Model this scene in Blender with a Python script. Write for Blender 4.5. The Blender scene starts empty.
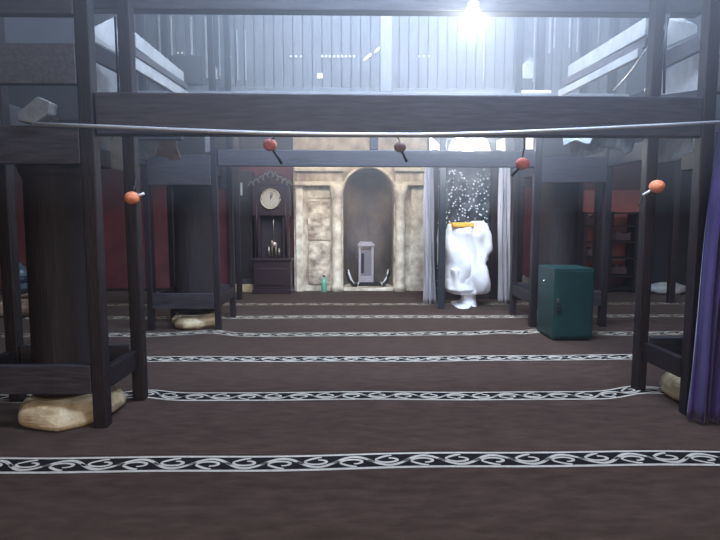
import bpy, bmesh, math, random
from mathutils import Vector, Matrix, noise
random.seed(7)
C = bpy.context.scene
PI = math.pi

# ------------------------------------------------------------ camera
F_PX = 540.0
PITCH = math.atan(52 / F_PX)
YAW = math.radians(1.0)
H = 1.48
cam_d = bpy.data.cameras.new('camera')
cam = bpy.data.objects.new('camera', cam_d)
C.collection.objects.link(cam)
cam.location = (0, 0, H)
cam.rotation_euler = (PI / 2 - PITCH, 0, -YAW)
cam_d.sensor_width = 36
cam_d.lens = 36 * F_PX / 720
cam_d.clip_start = 0.05
C.camera = cam

# ------------------------------------------------------------ world, haze, lights
w = bpy.data.worlds.new('world')
C.world = w
w.use_nodes = True
wn = w.node_tree
bg = wn.nodes['Background']
bg.inputs[0].default_value = (0.35, 0.42, 0.62, 1)
bg.inputs[1].default_value = 0.18
VOL = wn.nodes.new('ShaderNodeVolumeScatter')
VOL.inputs['Color'].default_value = (0.80, 0.88, 1.0, 1)
VOL.inputs['Density'].default_value = 0.020
VOL.inputs['Anisotropy'].default_value = 0.45
wn.links.new(VOL.outputs[0], wn.nodes['World Output'].inputs['Volume'])
# the haze is denser up in the raised roof: density rises with height
geo = wn.nodes.new('ShaderNodeNewGeometry'); sep = wn.nodes.new('ShaderNodeSeparateXYZ'); mr = wn.nodes.new('ShaderNodeMapRange')
wn.links.new(geo.outputs['Position'], sep.inputs[0]); wn.links.new(sep.outputs['Z'], mr.inputs['Value'])
mr.inputs['From Min'].default_value = 1.5; mr.inputs['From Max'].default_value = 3.2
mr.inputs['To Min'].default_value = 0.006; mr.inputs['To Max'].default_value = 0.17
wn.links.new(mr.outputs[0], VOL.inputs['Density'])

def area(name, loc, target, sx, sy, power, col):
    d = bpy.data.lights.new(name, 'AREA')
    d.shape = 'RECTANGLE'; d.size = sx; d.size_y = sy; d.energy = power; d.color = col
    o = bpy.data.objects.new(name, d)
    C.collection.objects.link(o)
    o.location = loc
    o.rotation_euler = (Vector(target) - Vector(loc)).to_track_quat('-Z', 'Y').to_euler()
    return o
# daylight through the raised lantern of the roof
area('roof_lantern_daylight', (0.9, 5.2, 5.5), (0.9, 8.3, 3.4), 3.2, 1.6, 1300, (0.50, 0.68, 1.0))
area('front_haze_fill', (0.9, 2.9, 5.5), (0.8, 4.4, 2.0), 3.0, .8, 620, (0.52, 0.68, 1.0))  # added second light for the front haze and near beam, no opening there
area('back_bay_fill', (0.3, 9.2, 3.2), (0.3, 10.9, 1.3), 5.0, .4, 100, (1.0, 0.93, 0.86))  # added fill that brightens the mihrab wall, no fixture modelled
area('left_aisle_fill', (-6.2, 6.0, 3.2), (-5.5, 11, 1.2), 2.0, 3.0, 32, (1.0, 0.9, 0.9))  # added fill for the back wall of the left aisle, no window there
area('right_aisle_fill', (6.2, 6.0, 3.2), (5.2, 11, 1.2), 2.0, 3.0, 36, (1.0, 0.9, 0.9))  # same kind of added fill on the right side
# daylight through the open entrance behind the camera
area('entrance_daylight', (0.3, -4.5, 2.0), (0.3, 4, 0.2), 5.0, 2.2, 235, (1.0, 0.86, 0.80))

vs = C.view_settings
vs.view_transform = 'Standard'
vs.look = 'None'
vs.gamma = 1
vs.use_curve_mapping = False
vs.exposure = 0.0

# ------------------------------------------------------------ helpers
def ray(px, py):
    x = (px - 360) / F_PX; v = (270 - py) / F_PX
    yy = math.cos(PITCH) + v * math.sin(PITCH)
    zz = -math.sin(PITCH) + v * math.cos(PITCH)
    return Vector((x * math.cos(YAW) + yy * math.sin(YAW), yy * math.cos(YAW) - x * math.sin(YAW), zz))
def P(px, py, Y):
    r = ray(px, py); t = Y / r.y
    return Vector((r.x * t, Y, H + r.z * t))
def X_(px, Y): return P(px, 218, Y).x
def Z_(py, Y): return P(360, py, Y).z

MATS = {}
def mat(name, col, rough=0.6, metal=0.0, emit=None, es=0, spec=0.5, alpha=None, var=0.0, vscale=8, stretch=(1, 1, 1), col2=None, bump=0.0, sheen=0):
    if name in MATS: return MATS[name]
    m = bpy.data.materials.new(name)
    m.use_nodes = True
    nt = m.node_tree
    b = nt.nodes['Principled BSDF']
    b.inputs['Base Color'].default_value = (*col, 1)
    b.inputs['Roughness'].default_value = rough
    b.inputs['Metallic'].default_value = metal
    b.inputs['Specular IOR Level'].default_value = spec
    if sheen: b.inputs['Sheen Weight'].default_value = sheen
    if emit:
        b.inputs['Emission Color'].default_value = (*emit, 1)
        b.inputs['Emission Strength'].default_value = es
    if alpha is not None: b.inputs['Alpha'].default_value = alpha
    if var or col2 or bump:
        tc = nt.nodes.new('ShaderNodeTexCoord')
        mp = nt.nodes.new('ShaderNodeMapping'); mp.inputs['Scale'].default_value = stretch
        nz = nt.nodes.new('ShaderNodeTexNoise'); nz.inputs['Scale'].default_value = vscale
        nz.inputs['Detail'].default_value = 6; nz.inputs['Roughness'].default_value = 0.62
        nt.links.new(tc.outputs['Object'], mp.inputs[0]); nt.links.new(mp.outputs[0], nz.inputs['Vector'])
        if var or col2:
            cr = nt.nodes.new('ShaderNodeValToRGB')
            c2 = col2 or tuple(min(1, c * (1 + var)) for c in col)
            c1 = col if col2 else tuple(c * (1 - var) for c in col)
            cr.color_ramp.elements[0].position = 0.36; cr.color_ramp.elements[0].color = (*c1, 1)
            cr.color_ramp.elements[1].position = 0.66; cr.color_ramp.elements[1].color = (*c2, 1)
            nt.links.new(nz.outputs['Fac'], cr.inputs[0]); nt.links.new(cr.outputs[0], b.inputs['Base Color'])
        if bump:
            bp = nt.nodes.new('ShaderNodeBump'); bp.inputs['Strength'].default_value = bump
            bp.inputs['Distance'].default_value = 0.02
            nt.links.new(nz.outputs['Fac'], bp.inputs['Height']); nt.links.new(bp.outputs[0], b.inputs['Normal'])
    MATS[name] = m
    return m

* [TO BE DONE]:
Pictures excluded, repeat exactly the lines from the top of the material through the line with "PI = math.pi", including both of those lines.

* [THE ANSWER]:
Model this scene in Blender with a Python script. Write for Blender 4.5. The Blender scene starts empty.
import bpy, bmesh, math, random
from mathutils import Vector, Matrix, noise
random.seed(7)
C = bpy.context.scene
PI = math.pi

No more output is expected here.